I switched from Mac to WIN a few years ago, because maintaining MB Pros became a nightmare, after having had six burned mainboards (with Macbook Pro devices each) within 3 years. I had definitely enough. Happy my former employer had to shell out the money for repairs/replacements. But each time getting back into a workable state with my backups still took north of two days.
And while for my day job I still need to use Windows, for my freelance business I am using Linux for quite a while now. Without any maintenance except regular updates (like with any OS out there).
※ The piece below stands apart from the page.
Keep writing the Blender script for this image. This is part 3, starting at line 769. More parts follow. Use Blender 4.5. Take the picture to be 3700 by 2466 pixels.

There is exactly nothing I am missing in terms of tools/software (for my line of work), while I am also benefitting from better performance, longer battery life and overall a smoother user experience.
Not going back anytime soon.
That being said, I am eyeing up Framework for next laptop.
Same here. Had the 2017-era MBP (pre-M1 days). Still miss my 2014 though - that thing was solid.
The newer Intel ones ran stupidly hot, especially driving 4K externals at full res. Add corporate "compliance software" (read: bloatware that shall not be named) and those machines basically lived at 80-90°C. Heat up in the morning, thermal throttle all day, cool down overnight, repeat.
Our IT dept tracked failure rates - roughly 0.5-1.5% (depending on holiday season or not) of the MBP fleet was always out for thermal-related repairs at any given time. Not exactly confidence-inspiring for a $3k+ machine.